* start Provided data *
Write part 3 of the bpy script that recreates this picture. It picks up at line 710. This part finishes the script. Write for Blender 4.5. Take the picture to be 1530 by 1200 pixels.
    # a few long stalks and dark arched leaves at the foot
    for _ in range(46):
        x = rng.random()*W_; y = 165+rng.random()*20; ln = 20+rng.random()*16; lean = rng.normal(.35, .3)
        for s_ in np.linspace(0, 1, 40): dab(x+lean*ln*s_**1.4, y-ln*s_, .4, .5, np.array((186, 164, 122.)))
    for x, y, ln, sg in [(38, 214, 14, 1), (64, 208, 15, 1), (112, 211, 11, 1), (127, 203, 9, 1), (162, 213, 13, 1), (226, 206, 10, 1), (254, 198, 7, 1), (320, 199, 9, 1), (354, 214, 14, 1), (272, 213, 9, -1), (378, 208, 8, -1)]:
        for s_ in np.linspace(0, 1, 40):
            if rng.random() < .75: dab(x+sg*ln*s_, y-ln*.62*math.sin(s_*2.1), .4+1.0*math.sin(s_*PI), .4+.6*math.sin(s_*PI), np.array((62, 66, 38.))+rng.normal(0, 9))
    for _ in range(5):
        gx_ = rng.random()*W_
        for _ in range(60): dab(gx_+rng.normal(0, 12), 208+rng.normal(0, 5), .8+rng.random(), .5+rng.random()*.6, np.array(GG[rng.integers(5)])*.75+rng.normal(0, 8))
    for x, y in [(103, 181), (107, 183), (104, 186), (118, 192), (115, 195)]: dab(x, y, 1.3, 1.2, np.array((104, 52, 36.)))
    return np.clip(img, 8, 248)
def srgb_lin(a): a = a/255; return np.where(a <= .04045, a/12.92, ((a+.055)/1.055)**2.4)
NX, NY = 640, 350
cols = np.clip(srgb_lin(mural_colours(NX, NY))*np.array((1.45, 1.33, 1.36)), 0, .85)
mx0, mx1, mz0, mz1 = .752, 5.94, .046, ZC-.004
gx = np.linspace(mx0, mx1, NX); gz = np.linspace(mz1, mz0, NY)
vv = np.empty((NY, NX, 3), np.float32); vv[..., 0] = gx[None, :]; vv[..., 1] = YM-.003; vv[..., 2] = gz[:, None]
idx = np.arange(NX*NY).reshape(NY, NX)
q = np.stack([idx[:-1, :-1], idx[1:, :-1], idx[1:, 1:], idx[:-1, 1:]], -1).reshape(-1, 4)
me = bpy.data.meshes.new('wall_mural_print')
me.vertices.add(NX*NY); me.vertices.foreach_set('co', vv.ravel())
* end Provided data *
Directions - Output the listing above exactly as it appears.

Solved exercise -
Write part 3 of the bpy script that recreates this picture. It picks up at line 710. This part finishes the script. Write for Blender 4.5. Take the picture to be 1530 by 1200 pixels.
    # a few long stalks and dark arched leaves at the foot
    for _ in range(46):
        x = rng.random()*W_; y = 165+rng.random()*20; ln = 20+rng.random()*16; lean = rng.normal(.35, .3)
        for s_ in np.linspace(0, 1, 40): dab(x+lean*ln*s_**1.4, y-ln*s_, .4, .5, np.array((186, 164, 122.)))
    for x, y, ln, sg in [(38, 214, 14, 1), (64, 208, 15, 1), (112, 211, 11, 1), (127, 203, 9, 1), (162, 213, 13, 1), (226, 206, 10, 1), (254, 198, 7, 1), (320, 199, 9, 1), (354, 214, 14, 1), (272, 213, 9, -1), (378, 208, 8, -1)]:
        for s_ in np.linspace(0, 1, 40):
            if rng.random() < .75: dab(x+sg*ln*s_, y-ln*.62*math.sin(s_*2.1), .4+1.0*math.sin(s_*PI), .4+.6*math.sin(s_*PI), np.array((62, 66, 38.))+rng.normal(0, 9))
    for _ in range(5):
        gx_ = rng.random()*W_
        for _ in range(60): dab(gx_+rng.normal(0, 12), 208+rng.normal(0, 5), .8+rng.random(), .5+rng.random()*.6, np.array(GG[rng.integers(5)])*.75+rng.normal(0, 8))
    for x, y in [(103, 181), (107, 183), (104, 186), (118, 192), (115, 195)]: dab(x, y, 1.3, 1.2, np.array((104, 52, 36.)))
    return np.clip(img, 8, 248)
def srgb_lin(a): a = a/255; return np.where(a <= .04045, a/12.92, ((a+.055)/1.055)**2.4)
NX, NY = 640, 350
cols = np.clip(srgb_lin(mural_colours(NX, NY))*np.array((1.45, 1.33, 1.36)), 0, .85)
mx0, mx1, mz0, mz1 = .752, 5.94, .046, ZC-.004
gx = np.linspace(mx0, mx1, NX); gz = np.linspace(mz1, mz0, NY)
vv = np.empty((NY, NX, 3), np.float32); vv[..., 0] = gx[None, :]; vv[..., 1] = YM-.003; vv[..., 2] = gz[:, None]
idx = np.arange(NX*NY).reshape(NY, NX)
q = np.stack([idx[:-1, :-1], idx[1:, :-1], idx[1:, 1:], idx[:-1, 1:]], -1).reshape(-1, 4)
me = bpy.data.meshes.new('wall_mural_print')
me.vertices.add(NX*NY); me.vertices.foreach_set('co', vv.ravel())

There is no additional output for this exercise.